# WHAT YOU HAVE TO DO
Look below for the line containing "What Blender Python"; from there through the line containing "col = scn.collection", both lines included, please set down each line exactly and nothing else.

[start RECORDS FOR THIS EXERCISE]

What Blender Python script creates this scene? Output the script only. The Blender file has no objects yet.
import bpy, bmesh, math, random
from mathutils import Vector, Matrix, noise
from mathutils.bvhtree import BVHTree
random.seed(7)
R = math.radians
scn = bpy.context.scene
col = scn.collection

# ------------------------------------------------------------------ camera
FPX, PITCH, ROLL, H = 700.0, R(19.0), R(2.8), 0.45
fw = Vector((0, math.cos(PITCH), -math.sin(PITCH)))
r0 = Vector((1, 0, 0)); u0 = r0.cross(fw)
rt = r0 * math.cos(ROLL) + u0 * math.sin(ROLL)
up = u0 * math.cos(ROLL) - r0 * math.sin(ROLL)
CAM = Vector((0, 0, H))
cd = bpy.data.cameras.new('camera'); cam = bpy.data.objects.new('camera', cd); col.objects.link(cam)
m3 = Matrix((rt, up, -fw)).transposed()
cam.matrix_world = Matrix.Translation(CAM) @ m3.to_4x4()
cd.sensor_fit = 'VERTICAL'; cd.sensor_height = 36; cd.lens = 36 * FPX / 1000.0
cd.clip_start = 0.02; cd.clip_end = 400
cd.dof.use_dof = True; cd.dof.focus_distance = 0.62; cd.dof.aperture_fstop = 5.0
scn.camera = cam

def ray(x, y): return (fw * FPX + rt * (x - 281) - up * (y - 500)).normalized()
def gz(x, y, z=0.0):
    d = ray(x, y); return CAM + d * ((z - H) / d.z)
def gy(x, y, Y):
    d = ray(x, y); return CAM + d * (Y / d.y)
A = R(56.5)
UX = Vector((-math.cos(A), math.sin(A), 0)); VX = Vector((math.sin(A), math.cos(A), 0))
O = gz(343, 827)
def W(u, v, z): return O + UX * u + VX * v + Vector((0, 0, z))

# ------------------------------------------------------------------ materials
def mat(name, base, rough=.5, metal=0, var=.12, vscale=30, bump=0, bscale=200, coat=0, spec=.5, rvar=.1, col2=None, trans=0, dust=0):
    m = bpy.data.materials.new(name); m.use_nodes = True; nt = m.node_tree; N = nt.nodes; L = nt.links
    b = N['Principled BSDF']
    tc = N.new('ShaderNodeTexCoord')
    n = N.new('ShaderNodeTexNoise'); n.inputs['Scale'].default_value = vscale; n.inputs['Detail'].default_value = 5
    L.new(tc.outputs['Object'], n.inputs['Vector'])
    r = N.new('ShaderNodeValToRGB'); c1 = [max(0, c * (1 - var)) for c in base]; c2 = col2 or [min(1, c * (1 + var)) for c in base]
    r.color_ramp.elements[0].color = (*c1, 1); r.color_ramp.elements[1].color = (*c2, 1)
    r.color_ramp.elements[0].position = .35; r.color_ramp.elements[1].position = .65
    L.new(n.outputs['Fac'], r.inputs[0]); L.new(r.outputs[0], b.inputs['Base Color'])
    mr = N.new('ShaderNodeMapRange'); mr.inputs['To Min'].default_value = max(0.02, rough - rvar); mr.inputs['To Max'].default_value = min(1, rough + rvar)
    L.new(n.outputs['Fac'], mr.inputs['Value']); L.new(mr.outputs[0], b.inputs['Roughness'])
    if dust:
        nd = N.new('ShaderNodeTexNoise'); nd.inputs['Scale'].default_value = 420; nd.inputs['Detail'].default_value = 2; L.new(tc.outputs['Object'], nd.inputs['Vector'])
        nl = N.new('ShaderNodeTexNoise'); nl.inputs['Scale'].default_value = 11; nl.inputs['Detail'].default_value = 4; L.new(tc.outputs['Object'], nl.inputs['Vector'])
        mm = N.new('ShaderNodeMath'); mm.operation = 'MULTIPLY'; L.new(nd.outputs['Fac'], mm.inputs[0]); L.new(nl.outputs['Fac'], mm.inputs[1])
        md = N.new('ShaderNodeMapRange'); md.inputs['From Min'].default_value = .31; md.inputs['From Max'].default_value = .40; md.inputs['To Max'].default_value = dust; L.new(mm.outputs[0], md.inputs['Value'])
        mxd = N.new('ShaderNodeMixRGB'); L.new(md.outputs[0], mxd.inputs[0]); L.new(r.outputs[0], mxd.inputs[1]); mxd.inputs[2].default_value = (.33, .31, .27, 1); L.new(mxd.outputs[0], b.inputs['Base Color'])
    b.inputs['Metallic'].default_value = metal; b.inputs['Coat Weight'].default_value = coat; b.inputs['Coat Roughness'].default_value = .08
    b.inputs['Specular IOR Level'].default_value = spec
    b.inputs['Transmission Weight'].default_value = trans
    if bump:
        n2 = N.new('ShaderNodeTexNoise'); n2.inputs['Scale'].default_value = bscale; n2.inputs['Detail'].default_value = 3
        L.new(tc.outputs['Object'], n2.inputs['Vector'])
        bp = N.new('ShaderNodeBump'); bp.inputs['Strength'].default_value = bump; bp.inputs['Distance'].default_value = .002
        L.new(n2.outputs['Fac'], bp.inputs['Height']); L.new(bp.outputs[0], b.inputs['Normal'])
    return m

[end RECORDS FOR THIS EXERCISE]
[start RECORDS FOR THIS EXERCISE]

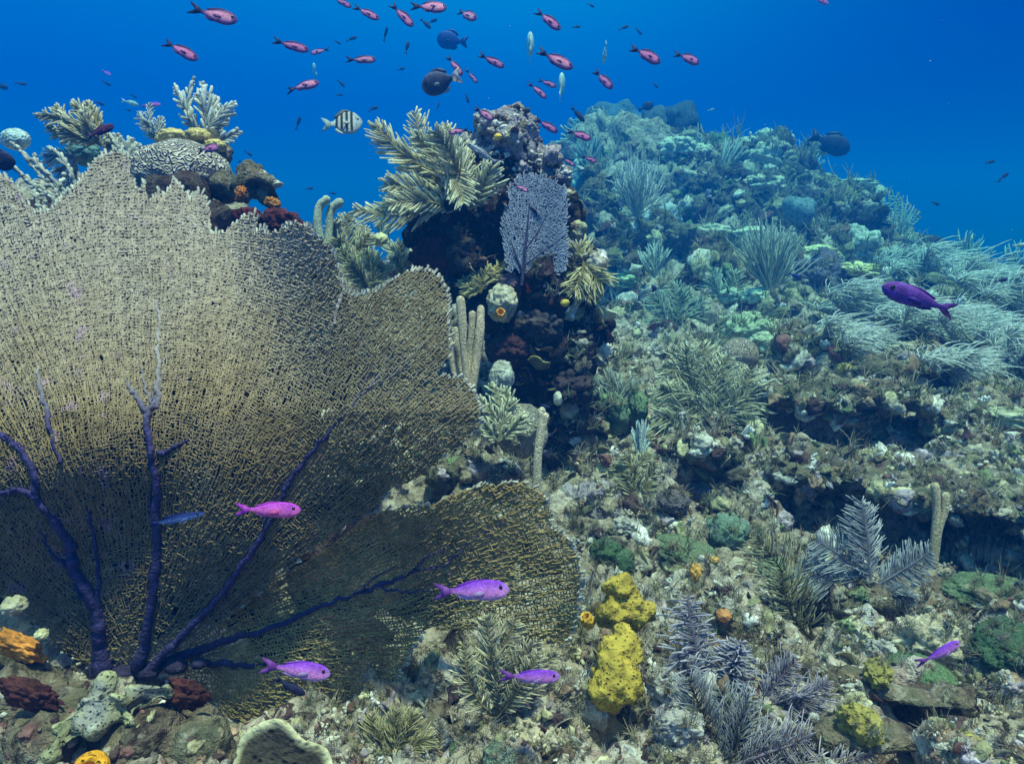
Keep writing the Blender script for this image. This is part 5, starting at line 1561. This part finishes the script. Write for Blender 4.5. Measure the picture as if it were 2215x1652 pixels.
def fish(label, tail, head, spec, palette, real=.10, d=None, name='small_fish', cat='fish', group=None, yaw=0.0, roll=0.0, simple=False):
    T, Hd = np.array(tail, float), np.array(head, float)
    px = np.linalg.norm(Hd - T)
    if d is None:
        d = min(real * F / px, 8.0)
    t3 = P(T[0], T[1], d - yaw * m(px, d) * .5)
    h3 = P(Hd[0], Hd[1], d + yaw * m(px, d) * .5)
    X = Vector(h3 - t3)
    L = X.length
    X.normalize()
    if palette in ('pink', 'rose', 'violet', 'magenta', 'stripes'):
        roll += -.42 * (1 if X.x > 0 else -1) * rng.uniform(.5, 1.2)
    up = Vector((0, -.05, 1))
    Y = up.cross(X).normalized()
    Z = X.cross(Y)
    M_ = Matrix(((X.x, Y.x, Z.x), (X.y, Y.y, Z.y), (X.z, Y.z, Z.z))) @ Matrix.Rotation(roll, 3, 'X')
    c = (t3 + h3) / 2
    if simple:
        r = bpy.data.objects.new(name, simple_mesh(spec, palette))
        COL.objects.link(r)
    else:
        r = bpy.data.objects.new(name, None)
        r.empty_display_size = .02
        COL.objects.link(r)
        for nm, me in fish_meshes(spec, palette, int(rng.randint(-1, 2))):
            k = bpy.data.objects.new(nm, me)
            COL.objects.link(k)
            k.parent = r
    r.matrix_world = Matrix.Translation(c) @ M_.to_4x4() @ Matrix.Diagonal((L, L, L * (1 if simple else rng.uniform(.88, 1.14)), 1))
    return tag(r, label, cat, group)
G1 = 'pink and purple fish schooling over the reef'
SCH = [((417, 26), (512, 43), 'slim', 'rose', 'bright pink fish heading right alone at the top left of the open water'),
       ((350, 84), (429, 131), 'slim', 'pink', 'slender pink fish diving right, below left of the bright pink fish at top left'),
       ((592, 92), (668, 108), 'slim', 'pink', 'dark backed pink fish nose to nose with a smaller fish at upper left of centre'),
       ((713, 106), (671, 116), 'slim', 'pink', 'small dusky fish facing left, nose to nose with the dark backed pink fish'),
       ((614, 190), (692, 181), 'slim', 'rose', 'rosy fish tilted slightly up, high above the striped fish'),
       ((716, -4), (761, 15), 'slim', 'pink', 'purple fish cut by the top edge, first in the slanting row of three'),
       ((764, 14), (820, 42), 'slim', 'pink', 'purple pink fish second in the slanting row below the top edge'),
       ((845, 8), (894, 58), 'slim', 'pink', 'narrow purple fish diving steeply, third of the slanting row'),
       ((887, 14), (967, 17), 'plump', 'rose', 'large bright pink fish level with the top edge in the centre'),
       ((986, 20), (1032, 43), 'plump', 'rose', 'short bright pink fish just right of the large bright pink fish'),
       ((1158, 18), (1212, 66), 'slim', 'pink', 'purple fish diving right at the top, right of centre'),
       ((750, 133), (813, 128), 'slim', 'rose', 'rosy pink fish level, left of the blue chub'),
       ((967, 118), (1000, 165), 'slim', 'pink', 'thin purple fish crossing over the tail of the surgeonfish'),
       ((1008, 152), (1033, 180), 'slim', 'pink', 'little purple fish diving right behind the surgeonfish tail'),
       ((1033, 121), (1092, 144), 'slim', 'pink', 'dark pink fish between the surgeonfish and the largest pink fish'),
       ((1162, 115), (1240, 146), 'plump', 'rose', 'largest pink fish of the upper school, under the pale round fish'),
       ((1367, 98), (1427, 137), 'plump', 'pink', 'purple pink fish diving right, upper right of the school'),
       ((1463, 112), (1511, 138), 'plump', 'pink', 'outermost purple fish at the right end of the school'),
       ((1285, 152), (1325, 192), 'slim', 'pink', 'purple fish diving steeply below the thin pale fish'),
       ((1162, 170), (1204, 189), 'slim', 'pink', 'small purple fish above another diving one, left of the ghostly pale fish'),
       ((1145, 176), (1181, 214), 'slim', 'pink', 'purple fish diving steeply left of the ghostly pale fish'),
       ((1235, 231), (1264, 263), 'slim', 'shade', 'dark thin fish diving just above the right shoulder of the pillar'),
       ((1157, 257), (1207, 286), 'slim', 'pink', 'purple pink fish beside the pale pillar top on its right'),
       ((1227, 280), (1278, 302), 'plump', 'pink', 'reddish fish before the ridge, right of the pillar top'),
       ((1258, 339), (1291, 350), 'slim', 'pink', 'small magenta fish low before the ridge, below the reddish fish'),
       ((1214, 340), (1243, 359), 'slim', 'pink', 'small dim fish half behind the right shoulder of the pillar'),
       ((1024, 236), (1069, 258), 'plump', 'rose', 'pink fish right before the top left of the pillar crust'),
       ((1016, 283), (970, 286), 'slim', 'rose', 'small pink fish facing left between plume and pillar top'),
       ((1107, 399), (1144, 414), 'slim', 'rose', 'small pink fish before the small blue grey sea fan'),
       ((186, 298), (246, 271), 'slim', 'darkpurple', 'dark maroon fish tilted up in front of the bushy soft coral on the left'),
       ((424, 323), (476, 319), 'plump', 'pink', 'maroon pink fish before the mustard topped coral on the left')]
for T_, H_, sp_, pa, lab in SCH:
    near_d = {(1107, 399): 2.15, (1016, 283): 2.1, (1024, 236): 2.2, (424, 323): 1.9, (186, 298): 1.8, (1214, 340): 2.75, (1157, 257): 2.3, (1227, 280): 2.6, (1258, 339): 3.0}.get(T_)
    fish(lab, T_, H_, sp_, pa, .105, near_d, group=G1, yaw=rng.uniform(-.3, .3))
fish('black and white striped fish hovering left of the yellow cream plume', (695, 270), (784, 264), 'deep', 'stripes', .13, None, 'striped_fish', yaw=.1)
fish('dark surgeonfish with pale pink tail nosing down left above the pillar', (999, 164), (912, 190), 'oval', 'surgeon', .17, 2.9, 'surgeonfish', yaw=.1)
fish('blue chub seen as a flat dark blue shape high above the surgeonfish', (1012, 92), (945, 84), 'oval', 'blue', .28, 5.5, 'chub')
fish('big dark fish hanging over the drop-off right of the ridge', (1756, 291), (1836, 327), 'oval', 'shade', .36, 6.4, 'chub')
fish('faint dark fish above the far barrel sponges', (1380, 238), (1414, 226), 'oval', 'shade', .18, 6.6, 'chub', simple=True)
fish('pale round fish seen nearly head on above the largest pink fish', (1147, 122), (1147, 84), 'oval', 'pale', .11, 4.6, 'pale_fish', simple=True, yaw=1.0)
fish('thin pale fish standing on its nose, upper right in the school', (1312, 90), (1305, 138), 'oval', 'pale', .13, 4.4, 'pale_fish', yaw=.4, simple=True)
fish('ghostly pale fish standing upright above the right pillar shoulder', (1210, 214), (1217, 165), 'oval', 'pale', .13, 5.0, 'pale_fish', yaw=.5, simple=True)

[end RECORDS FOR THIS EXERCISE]
[start RECORDS FOR THIS EXERCISE]

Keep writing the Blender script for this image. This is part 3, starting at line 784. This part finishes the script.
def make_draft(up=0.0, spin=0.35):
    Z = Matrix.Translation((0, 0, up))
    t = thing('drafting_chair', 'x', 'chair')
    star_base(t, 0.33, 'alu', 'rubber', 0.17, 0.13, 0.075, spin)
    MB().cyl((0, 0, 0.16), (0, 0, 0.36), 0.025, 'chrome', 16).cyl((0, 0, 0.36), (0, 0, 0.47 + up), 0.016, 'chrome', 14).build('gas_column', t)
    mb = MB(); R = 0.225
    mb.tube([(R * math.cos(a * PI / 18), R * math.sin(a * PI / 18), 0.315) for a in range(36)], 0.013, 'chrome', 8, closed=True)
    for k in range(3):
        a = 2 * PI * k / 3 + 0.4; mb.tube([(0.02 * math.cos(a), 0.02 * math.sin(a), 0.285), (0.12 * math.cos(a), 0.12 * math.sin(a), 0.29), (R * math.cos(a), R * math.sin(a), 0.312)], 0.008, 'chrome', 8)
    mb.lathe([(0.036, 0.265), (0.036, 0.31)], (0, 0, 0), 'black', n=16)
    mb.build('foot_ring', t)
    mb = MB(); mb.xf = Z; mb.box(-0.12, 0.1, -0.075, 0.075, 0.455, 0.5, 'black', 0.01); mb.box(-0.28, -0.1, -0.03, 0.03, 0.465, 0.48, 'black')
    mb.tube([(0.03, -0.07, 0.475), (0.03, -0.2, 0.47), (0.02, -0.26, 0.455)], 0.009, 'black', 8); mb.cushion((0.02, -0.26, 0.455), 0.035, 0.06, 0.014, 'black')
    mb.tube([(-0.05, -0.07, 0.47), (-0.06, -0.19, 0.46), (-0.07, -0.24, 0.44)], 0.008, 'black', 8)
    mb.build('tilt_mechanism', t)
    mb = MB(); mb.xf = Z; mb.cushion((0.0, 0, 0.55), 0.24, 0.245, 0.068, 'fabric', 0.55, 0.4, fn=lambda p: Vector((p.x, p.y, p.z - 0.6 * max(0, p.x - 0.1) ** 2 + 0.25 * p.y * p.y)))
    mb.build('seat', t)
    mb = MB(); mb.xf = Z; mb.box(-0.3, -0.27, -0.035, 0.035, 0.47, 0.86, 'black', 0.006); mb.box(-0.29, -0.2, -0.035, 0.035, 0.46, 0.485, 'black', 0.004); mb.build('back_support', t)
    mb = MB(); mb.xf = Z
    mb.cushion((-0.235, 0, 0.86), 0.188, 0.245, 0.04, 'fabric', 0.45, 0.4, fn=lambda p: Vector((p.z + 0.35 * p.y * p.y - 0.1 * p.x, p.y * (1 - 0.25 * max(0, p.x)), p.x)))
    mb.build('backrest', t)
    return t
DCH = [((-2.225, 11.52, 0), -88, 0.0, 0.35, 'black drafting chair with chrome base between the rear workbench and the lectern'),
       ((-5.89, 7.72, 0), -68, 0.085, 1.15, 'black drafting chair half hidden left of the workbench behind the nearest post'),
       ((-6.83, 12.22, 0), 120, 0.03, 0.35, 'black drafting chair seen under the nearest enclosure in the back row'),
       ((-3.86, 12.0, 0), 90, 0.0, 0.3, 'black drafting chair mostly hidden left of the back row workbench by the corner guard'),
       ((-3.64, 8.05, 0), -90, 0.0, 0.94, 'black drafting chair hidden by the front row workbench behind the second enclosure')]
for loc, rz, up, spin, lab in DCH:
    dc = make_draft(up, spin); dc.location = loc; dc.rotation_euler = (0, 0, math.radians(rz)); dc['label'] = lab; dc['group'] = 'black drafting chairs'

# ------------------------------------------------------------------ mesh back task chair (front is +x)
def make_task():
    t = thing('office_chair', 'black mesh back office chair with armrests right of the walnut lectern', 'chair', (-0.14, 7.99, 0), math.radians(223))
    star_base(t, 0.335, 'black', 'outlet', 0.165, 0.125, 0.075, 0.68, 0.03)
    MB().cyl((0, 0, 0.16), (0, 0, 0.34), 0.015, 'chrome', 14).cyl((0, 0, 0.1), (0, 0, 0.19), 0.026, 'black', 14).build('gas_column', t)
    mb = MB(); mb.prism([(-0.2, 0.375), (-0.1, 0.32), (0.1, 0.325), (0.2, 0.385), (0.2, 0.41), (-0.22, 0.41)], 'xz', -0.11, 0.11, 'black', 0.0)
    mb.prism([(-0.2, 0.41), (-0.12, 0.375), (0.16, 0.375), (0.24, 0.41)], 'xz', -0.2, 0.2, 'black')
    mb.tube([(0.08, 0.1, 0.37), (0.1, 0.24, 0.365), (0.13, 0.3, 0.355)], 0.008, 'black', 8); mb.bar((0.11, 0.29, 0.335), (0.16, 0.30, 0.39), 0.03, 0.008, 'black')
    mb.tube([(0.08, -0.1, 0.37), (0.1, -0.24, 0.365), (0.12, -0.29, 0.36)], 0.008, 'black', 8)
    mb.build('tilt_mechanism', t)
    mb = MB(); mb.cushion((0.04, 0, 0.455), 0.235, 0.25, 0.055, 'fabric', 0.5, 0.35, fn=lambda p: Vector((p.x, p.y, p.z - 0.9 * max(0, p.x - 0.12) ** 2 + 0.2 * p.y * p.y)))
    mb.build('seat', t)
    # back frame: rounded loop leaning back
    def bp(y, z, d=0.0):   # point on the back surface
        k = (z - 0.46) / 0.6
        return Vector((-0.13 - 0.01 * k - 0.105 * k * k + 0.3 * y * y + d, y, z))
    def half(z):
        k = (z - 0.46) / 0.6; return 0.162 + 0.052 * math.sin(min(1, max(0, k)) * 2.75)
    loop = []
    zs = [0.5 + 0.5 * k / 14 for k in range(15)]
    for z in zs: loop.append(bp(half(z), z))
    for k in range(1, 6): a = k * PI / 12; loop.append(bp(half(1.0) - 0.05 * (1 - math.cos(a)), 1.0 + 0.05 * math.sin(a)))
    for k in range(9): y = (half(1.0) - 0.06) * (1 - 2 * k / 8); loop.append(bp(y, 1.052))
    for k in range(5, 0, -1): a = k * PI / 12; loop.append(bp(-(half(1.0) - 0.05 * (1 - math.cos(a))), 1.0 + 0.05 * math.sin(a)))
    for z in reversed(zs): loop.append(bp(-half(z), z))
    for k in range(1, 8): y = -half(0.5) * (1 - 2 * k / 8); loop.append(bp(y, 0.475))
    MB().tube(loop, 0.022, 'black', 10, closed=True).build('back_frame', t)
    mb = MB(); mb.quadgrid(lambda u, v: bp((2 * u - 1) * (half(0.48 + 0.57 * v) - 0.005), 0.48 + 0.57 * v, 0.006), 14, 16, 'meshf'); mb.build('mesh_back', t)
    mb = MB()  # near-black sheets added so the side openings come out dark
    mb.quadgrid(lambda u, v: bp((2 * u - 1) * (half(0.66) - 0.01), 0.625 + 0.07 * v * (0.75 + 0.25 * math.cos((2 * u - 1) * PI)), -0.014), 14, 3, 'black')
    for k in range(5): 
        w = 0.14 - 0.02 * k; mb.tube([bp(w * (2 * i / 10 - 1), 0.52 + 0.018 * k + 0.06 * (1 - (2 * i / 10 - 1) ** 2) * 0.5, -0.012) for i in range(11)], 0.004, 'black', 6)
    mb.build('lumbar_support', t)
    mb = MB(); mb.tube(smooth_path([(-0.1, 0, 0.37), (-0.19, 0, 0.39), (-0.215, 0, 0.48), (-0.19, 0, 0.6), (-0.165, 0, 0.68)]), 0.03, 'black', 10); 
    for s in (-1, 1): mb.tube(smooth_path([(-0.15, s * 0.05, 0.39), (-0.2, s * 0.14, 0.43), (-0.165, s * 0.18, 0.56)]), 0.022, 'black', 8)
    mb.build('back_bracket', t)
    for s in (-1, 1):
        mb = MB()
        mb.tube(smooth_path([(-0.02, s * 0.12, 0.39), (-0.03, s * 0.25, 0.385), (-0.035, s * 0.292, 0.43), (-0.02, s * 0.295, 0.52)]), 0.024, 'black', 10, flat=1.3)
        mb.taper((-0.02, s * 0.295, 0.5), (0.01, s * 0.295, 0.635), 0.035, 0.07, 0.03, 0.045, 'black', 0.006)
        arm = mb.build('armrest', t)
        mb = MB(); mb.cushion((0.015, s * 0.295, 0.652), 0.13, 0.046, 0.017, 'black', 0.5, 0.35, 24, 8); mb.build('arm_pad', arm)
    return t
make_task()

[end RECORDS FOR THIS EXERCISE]

# EXPECTED OUTPUT
What Blender Python script creates this scene? Output the script only. The Blender file has no objects yet.
import bpy, bmesh, math, random
from mathutils import Vector, Matrix, noise
from mathutils.bvhtree import BVHTree
random.seed(7)
R = math.radians
scn = bpy.context.scene
col = scn.collection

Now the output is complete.